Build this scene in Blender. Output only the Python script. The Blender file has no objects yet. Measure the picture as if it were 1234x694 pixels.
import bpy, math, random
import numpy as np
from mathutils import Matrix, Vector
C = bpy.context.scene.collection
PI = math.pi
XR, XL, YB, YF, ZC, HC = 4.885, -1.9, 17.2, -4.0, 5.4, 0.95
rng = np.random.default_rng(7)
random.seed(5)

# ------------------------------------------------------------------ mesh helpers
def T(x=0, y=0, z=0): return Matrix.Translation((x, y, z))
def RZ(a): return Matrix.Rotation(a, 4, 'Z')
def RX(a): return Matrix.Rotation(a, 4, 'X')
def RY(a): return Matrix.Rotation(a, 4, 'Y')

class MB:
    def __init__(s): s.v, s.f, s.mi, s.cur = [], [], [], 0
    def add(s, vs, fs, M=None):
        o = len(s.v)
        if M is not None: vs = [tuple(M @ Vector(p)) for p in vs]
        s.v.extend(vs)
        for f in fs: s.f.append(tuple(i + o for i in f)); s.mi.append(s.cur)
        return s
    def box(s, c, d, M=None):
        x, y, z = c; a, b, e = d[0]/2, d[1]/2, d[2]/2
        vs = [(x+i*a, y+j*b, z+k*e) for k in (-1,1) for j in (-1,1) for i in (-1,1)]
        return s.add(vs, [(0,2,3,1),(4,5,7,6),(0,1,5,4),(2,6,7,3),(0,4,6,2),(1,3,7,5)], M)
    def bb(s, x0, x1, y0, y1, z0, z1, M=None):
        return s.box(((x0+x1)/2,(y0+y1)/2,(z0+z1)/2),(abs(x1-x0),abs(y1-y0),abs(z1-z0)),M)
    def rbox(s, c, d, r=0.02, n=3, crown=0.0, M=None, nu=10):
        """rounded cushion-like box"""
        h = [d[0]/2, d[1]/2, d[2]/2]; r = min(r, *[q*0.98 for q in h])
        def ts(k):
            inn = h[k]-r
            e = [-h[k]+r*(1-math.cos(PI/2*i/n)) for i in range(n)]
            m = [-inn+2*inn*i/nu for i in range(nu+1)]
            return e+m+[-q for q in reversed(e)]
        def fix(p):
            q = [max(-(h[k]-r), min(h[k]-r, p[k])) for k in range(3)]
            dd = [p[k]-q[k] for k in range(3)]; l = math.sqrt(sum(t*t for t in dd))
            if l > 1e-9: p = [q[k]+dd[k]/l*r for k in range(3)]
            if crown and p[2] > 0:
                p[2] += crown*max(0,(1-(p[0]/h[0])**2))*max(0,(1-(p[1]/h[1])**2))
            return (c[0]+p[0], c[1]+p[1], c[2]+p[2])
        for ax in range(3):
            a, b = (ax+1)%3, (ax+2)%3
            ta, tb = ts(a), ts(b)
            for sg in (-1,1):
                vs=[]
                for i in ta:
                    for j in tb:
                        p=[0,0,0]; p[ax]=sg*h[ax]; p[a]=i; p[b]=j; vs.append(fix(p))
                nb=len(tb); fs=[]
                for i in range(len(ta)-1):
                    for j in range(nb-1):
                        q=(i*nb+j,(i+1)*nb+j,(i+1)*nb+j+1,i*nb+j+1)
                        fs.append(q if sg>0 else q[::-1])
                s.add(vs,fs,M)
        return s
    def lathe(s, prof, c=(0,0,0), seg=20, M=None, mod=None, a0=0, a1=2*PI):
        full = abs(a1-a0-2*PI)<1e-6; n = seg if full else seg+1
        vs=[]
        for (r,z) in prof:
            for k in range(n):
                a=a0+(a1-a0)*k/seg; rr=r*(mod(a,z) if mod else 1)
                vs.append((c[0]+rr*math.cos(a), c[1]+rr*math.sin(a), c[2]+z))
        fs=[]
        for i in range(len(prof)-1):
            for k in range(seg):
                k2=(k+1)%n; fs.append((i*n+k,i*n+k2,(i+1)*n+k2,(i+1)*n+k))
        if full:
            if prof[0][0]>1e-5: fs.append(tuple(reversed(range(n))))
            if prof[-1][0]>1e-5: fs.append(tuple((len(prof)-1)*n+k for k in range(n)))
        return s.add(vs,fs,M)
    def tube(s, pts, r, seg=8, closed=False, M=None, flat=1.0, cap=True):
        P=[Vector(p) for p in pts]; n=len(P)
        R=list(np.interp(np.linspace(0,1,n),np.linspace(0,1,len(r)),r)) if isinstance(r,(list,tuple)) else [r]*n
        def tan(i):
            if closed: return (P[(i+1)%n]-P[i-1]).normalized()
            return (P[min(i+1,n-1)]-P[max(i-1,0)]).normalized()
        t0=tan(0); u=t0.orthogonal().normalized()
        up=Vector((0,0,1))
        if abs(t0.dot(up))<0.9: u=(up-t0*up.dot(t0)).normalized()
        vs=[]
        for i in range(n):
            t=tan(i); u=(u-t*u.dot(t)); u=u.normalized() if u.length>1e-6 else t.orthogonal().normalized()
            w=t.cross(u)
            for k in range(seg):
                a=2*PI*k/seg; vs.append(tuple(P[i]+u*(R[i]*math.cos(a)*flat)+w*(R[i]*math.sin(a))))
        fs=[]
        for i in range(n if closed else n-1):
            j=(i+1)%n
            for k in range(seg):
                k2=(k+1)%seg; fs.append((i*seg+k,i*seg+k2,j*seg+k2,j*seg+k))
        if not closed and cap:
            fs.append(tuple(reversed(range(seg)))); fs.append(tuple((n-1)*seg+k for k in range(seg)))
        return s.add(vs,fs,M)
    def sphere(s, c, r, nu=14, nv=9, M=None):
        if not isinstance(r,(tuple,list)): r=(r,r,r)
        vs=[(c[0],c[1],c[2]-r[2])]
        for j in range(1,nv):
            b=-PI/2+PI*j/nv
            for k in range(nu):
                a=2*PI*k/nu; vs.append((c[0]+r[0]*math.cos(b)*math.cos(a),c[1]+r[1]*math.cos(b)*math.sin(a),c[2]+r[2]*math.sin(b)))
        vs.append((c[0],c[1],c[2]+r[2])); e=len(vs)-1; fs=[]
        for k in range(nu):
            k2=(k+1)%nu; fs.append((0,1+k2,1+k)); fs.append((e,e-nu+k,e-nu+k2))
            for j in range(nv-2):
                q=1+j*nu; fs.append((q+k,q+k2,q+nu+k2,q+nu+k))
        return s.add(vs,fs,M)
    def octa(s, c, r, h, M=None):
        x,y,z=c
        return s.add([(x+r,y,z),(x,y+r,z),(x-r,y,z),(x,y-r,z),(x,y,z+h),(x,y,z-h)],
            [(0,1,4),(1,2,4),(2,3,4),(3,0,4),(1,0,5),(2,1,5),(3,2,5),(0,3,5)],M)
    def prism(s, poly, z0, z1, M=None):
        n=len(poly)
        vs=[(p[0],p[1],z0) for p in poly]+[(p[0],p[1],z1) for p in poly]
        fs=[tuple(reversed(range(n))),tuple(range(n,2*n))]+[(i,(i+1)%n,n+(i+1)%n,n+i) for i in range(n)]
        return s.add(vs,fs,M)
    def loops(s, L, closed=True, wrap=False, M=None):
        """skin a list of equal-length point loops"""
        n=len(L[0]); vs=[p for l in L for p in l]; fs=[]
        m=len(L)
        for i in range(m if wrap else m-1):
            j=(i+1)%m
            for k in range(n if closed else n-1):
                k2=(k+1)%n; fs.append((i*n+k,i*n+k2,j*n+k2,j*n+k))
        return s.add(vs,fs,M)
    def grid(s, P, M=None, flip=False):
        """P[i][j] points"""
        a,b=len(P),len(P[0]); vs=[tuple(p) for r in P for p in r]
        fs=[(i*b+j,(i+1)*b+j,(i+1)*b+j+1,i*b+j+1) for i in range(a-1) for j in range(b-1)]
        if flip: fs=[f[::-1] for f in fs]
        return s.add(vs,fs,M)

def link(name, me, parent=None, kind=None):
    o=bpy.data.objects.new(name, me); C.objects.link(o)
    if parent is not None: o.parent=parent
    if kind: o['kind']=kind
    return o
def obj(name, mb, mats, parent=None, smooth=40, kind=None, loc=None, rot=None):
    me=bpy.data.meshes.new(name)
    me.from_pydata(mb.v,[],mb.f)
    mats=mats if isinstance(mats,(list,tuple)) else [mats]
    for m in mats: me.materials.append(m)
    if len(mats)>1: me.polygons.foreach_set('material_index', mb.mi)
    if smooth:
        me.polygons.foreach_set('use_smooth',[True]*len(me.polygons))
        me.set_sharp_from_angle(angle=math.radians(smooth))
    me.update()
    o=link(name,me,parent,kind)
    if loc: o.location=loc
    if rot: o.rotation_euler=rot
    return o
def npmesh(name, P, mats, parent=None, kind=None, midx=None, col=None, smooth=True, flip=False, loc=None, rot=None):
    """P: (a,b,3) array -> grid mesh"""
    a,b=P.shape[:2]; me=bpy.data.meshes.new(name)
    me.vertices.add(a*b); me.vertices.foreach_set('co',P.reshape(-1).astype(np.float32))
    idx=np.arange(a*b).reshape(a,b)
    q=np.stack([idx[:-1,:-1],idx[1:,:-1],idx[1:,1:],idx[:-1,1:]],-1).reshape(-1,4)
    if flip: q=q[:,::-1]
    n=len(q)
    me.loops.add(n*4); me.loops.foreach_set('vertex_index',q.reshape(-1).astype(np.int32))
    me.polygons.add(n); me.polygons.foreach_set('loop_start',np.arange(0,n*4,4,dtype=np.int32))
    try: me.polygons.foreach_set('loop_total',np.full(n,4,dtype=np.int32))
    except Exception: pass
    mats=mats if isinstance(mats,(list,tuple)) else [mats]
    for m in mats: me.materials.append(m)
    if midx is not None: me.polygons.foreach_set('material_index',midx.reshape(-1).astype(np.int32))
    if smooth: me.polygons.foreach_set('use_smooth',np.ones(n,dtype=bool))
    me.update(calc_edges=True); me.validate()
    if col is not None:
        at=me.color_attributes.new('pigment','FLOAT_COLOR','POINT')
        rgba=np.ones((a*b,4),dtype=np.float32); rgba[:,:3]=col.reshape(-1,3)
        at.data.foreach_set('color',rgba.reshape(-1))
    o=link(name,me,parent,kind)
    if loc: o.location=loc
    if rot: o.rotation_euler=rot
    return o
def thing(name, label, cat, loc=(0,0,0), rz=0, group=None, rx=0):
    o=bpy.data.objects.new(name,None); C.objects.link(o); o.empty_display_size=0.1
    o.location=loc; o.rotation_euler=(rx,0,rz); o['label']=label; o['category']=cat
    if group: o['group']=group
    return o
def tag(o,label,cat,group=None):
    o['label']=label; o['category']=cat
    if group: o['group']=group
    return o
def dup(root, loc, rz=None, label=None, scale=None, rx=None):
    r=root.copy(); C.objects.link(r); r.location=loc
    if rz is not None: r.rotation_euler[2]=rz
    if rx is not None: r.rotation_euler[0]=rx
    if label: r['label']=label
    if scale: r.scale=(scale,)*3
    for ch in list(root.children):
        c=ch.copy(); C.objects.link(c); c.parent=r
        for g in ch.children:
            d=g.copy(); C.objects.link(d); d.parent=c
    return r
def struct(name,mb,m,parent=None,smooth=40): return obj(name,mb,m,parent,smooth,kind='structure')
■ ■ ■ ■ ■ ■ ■
EXERCISE REQUIREMENTS - Write down again the exact lines running from the beginning of the data to the line containing "random.seed(5)", with both ends included.

EXERCISE RESULT -
Build this scene in Blender. Output only the Python script. The Blender file has no objects yet. Measure the picture as if it were 1234x694 pixels.
import bpy, math, random
import numpy as np
from mathutils import Matrix, Vector
C = bpy.context.scene.collection
PI = math.pi
XR, XL, YB, YF, ZC, HC = 4.885, -1.9, 17.2, -4.0, 5.4, 0.95
rng = np.random.default_rng(7)
random.seed(5)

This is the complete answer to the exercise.